(Scene modeling code data)

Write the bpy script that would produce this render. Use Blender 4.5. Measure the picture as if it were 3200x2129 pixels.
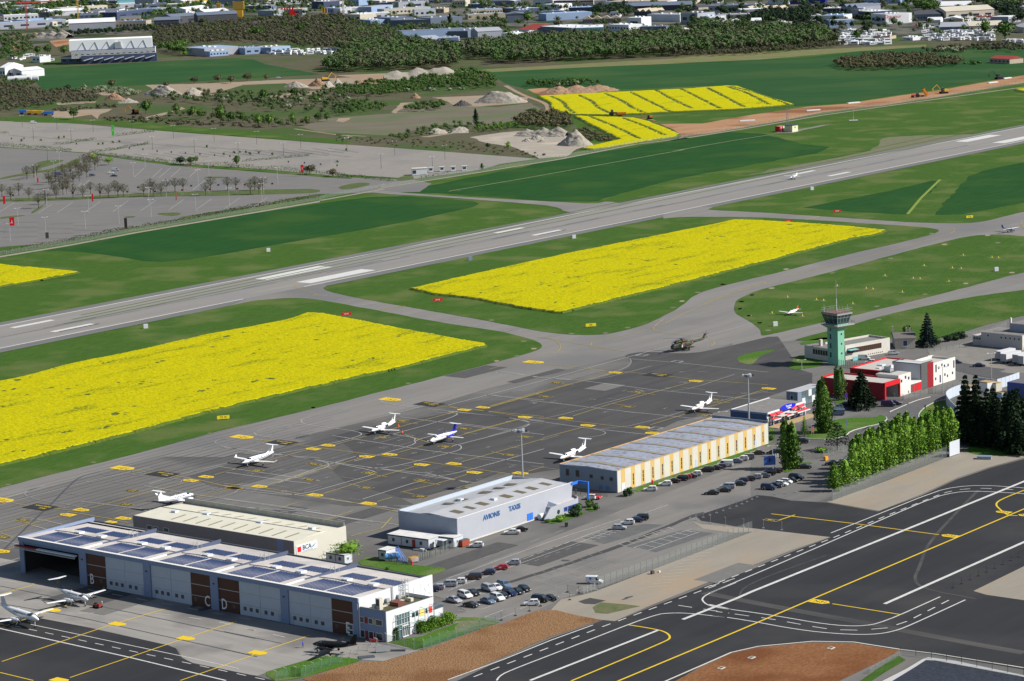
import bpy,bmesh,math,random
import numpy as np
from mathutils import Vector,Matrix,noise
from mathutils.geometry import tessellate_polygon
for o in list(bpy.data.objects):
 bpy.data.objects.remove(o)
S=bpy.context.scene
COL=S.collection
R=math.radians
# ------ camera
FPX,PITCH,ROLL,HCAM=8951.0,R(9.3282),R(-2.0477),179.28
CF=Vector((0,math.cos(PITCH),-math.sin(PITCH)))
_u=Vector((0,math.sin(PITCH),math.cos(PITCH)))
CR=Vector((1,0,0))*math.cos(ROLL)+_u*math.sin(ROLL)
CU=-Vector((1,0,0))*math.sin(ROLL)+_u*math.cos(ROLL)
cd=bpy.data.cameras.new('camera')
cam=bpy.data.objects.new('camera',cd)
COL.objects.link(cam)
M=Matrix((CR,CU,-CF)).transposed().to_4x4()
M.translation=Vector((0,0,HCAM))
cam.matrix_world=M
cd.sensor_width=36
cd.lens=36*FPX/3200
cd.clip_start=5
cd.clip_end=30000
S.camera=cam
# ------ light
SUN_EL,SUN_AZ=R(39),R(-9)
w=bpy.data.worlds.new('World')
S.world=w
w.use_nodes=True
nt=w.node_tree
bg=nt.nodes['Background']
sky=nt.nodes.new('ShaderNodeTexSky')
sky.sky_type='NISHITA'
sky.sun_disc=False
sky.sun_elevation=SUN_EL
sky.sun_rotation=R(90)-SUN_AZ
sky.altitude=200
nt.links.new(sky.outputs[0],bg.inputs[0])
bg.inputs[1].default_value=0.07
sl=bpy.data.lights.new('sun','SUN')
sl.energy=5.0
sl.angle=R(0.53)
sl.color=(1,0.95,0.87)
so=bpy.data.objects.new('sun',sl)
COL.objects.link(so)
sd=Vector((math.cos(SUN_AZ)*math.cos(SUN_EL),math.sin(SUN_AZ)*math.cos(SUN_EL),math.sin(SUN_EL)))
so.rotation_euler=sd.to_track_quat('Z','Y').to_euler()
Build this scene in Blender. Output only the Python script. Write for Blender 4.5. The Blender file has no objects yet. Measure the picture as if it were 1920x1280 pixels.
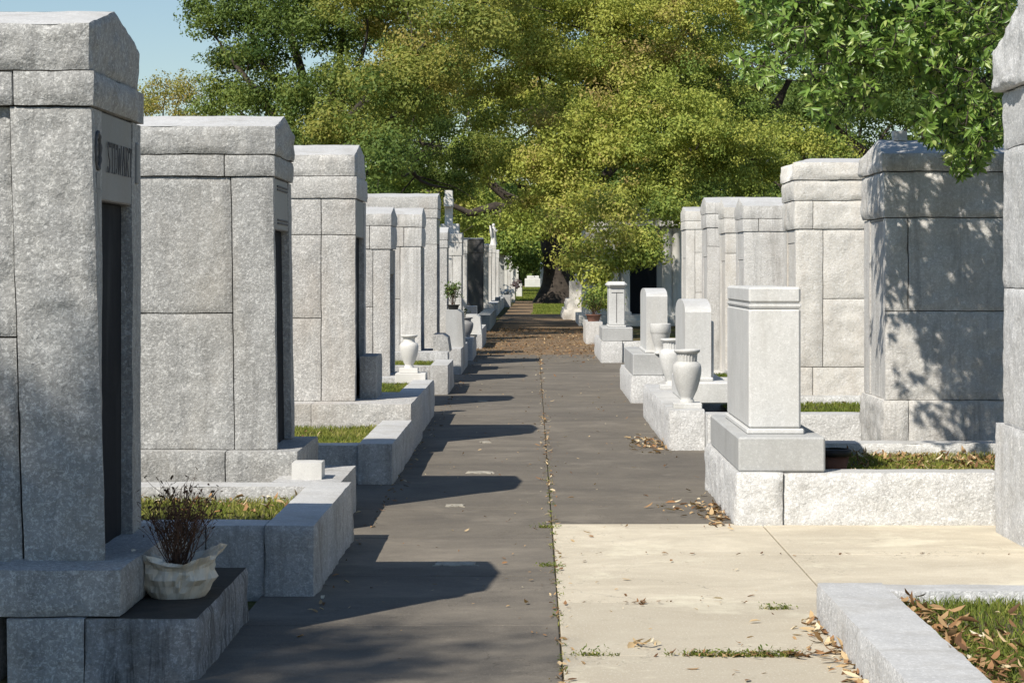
import bpy, math
import numpy as np
from mathutils import Vector
C = bpy.context.scene
# ------------------------------------------------------------------ camera, sky, sun, exposure
F = 4100.0; CX = 1000.0; CY = 510.0; H = 1.6
cam_d = bpy.data.cameras.new("camera"); cam = bpy.data.objects.new("camera", cam_d)
C.collection.objects.link(cam); C.camera = cam
cam.location = (0, 0, H); cam.rotation_euler = (math.radians(90), 0, 0)
cam_d.sensor_width = 36; cam_d.lens = F / 1920 * 36
cam_d.shift_x = -(CX - 960) / 1920; cam_d.shift_y = -(640 - CY) / 1920
cam_d.clip_start = 0.1; cam_d.clip_end = 3000
W = bpy.data.worlds.new("World"); C.world = W; W.use_nodes = True
wn = W.node_tree.nodes; wl = W.node_tree.links
sky = wn.new("ShaderNodeTexSky"); sky.sky_type = 'NISHITA'; sky.sun_disc = False
sky.sun_elevation = math.radians(45); sky.sun_rotation = math.radians(216.87)
sky.air_density = 1.18; sky.dust_density = 0.1; sky.ozone_density = 3.6
wl.new(sky.outputs[0], wn["Background"].inputs[0]); wn["Background"].inputs[1].default_value = 0.084
sd = bpy.data.lights.new("sun", 'SUN'); sd.energy = 4.85; sd.angle = math.radians(0.5); sd.color = (1.0, 0.93, 0.82)
so = bpy.data.objects.new("sun", sd); C.collection.objects.link(so)
so.rotation_euler = Vector((0.6, 0.8, -1.0)).to_track_quat('-Z', 'Y').to_euler()
C.view_settings.view_transform = 'Standard'; C.view_settings.look = 'None'
C.view_settings.exposure = 0.34; C.view_settings.gamma = 1.0
C.cycles.max_bounces = 6; C.cycles.transparent_max_bounces = 8

rng = np.random.default_rng(7)
def wx(px, Y): return (px - CX) / F * Y
def wz(py, Y): return H - (py - CY) / F * Y
def P(px, py, Y): return np.array([wx(px, Y), Y, wz(py, Y)])

# ------------------------------------------------------------------ noise
def _hash(ix, iy, iz):
    h = (ix.astype(np.uint32) * np.uint32(374761393) + iy.astype(np.uint32) * np.uint32(668265263) + iz.astype(np.uint32) * np.uint32(2147483647 - 1640531))
    h = (h ^ (h >> np.uint32(13))) * np.uint32(1274126177)
    h = h ^ (h >> np.uint32(16))
    return (h & np.uint32(0xffff)).astype(np.float64) / 65535.0 * 2 - 1
def vnoise(p):
    i = np.floor(p).astype(np.int64); f = p - i; u = f * f * (3 - 2 * f)
    r = 0
    for dx in (0, 1):
        for dy in (0, 1):
            for dz in (0, 1):
                w = (u[..., 0] if dx else 1 - u[..., 0]) * (u[..., 1] if dy else 1 - u[..., 1]) * (u[..., 2] if dz else 1 - u[..., 2])
                r = r + w * _hash(i[..., 0] + dx, i[..., 1] + dy, i[..., 2] + dz)
    return r
def fbm(p, octs=4, gain=0.5):
    a = 1.0; s = 0; n = 0
    for k in range(octs):
        s = s + a * vnoise(p * (2.03 ** k) + 17.3 * k); n += a; a *= gain
    return s / n

# ------------------------------------------------------------------ mesh builder
class MB:
    def __init__(s): s.v = []; s.f = []; s.n = 0
    def add(s, v, f, mat=0, smooth=True, tint=None):
        v = np.asarray(v, float).reshape(-1, 3)
        s.v.append((v, np.full(len(v), 0.5) if tint is None else np.broadcast_to(np.asarray(tint, float), (len(v),))))
        if not isinstance(f, list) or (f and isinstance(f[0], (list, tuple))):
            f = [np.asarray(f)] if not isinstance(f, list) else [np.array([q for q in f if len(q) == k]) for k in set(len(q) for q in f)]
        for a in f: s.f.append((a + s.n, mat, smooth))
        s.n += len(v)
    def build(s, name, mats, parent=None, kind=None, warp=None):
        V = np.concatenate([a for a, _ in s.v]); T = np.concatenate([t for _, t in s.v])
        if warp is not None: V = warp(V)
        off = np.zeros(3)
        if parent is not None: off = np.array(parent.get('_o', (0, 0, 0)), float)
        V = V - off
        me = bpy.data.meshes.new(name)
        me.vertices.add(len(V)); me.vertices.foreach_set('co', V.astype(np.float32).ravel())
        li = np.concatenate([a.ravel() for a, _, _ in s.f]); tot = np.concatenate([np.full(len(a), a.shape[1]) for a, _, _ in s.f])
        me.loops.add(len(li)); me.loops.foreach_set('vertex_index', li.astype(np.int32))
        me.polygons.add(len(tot)); st = np.concatenate([[0], np.cumsum(tot)[:-1]])
        me.polygons.foreach_set('loop_start', st.astype(np.int32)); me.polygons.foreach_set('loop_total', tot.astype(np.int32))
        me.polygons.foreach_set('material_index', np.concatenate([np.full(len(a), m) for a, m, _ in s.f]).astype(np.int32))
        me.polygons.foreach_set('use_smooth', np.concatenate([np.full(len(a), b) for a, _, b in s.f]).astype(bool))
        at = me.attributes.new('tint', 'FLOAT', 'POINT'); at.data.foreach_set('value', T.astype(np.float32))
        me.update(calc_edges=True)
        for m in (mats if isinstance(mats, (list, tuple)) else [mats]): me.materials.append(m)
        o = bpy.data.objects.new(name, me); C.collection.objects.link(o)
        if parent is not None:
            o.parent = parent; o['_o'] = tuple(off) if parent.type == 'EMPTY' or True else (0, 0, 0)
        else: o['_o'] = (0., 0., 0.)
        if kind: o['kind'] = kind
        return o
_things = []
def thing(name, label, cat, loc, group=None):
    o = bpy.data.objects.new(name, None); C.collection.objects.link(o)
    o.location = loc; o.empty_display_size = 0.2; o['label'] = label; o['category'] = cat; o['_o'] = tuple(float(a) for a in loc)
    if group: o['group'] = group
    return o
def tag(o, label, cat, group=None):
    o['label'] = label; o['category'] = cat
    if group: o['group'] = group
    return o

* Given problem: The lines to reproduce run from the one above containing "Build this scene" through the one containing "C.cycles.max_bounces = 6;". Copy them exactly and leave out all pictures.

* Solution for this task:
Build this scene in Blender. Output only the Python script. Write for Blender 4.5. The Blender file has no objects yet. Measure the picture as if it were 1920x1280 pixels.
import bpy, math
import numpy as np
from mathutils import Vector
C = bpy.context.scene
# ------------------------------------------------------------------ camera, sky, sun, exposure
F = 4100.0; CX = 1000.0; CY = 510.0; H = 1.6
cam_d = bpy.data.cameras.new("camera"); cam = bpy.data.objects.new("camera", cam_d)
C.collection.objects.link(cam); C.camera = cam
cam.location = (0, 0, H); cam.rotation_euler = (math.radians(90), 0, 0)
cam_d.sensor_width = 36; cam_d.lens = F / 1920 * 36
cam_d.shift_x = -(CX - 960) / 1920; cam_d.shift_y = -(640 - CY) / 1920
cam_d.clip_start = 0.1; cam_d.clip_end = 3000
W = bpy.data.worlds.new("World"); C.world = W; W.use_nodes = True
wn = W.node_tree.nodes; wl = W.node_tree.links
sky = wn.new("ShaderNodeTexSky"); sky.sky_type = 'NISHITA'; sky.sun_disc = False
sky.sun_elevation = math.radians(45); sky.sun_rotation = math.radians(216.87)
sky.air_density = 1.18; sky.dust_density = 0.1; sky.ozone_density = 3.6
wl.new(sky.outputs[0], wn["Background"].inputs[0]); wn["Background"].inputs[1].default_value = 0.084
sd = bpy.data.lights.new("sun", 'SUN'); sd.energy = 4.85; sd.angle = math.radians(0.5); sd.color = (1.0, 0.93, 0.82)
so = bpy.data.objects.new("sun", sd); C.collection.objects.link(so)
so.rotation_euler = Vector((0.6, 0.8, -1.0)).to_track_quat('-Z', 'Y').to_euler()
C.view_settings.view_transform = 'Standard'; C.view_settings.look = 'None'
C.view_settings.exposure = 0.34; C.view_settings.gamma = 1.0
C.cycles.max_bounces = 6; C.cycles.transparent_max_bounces = 8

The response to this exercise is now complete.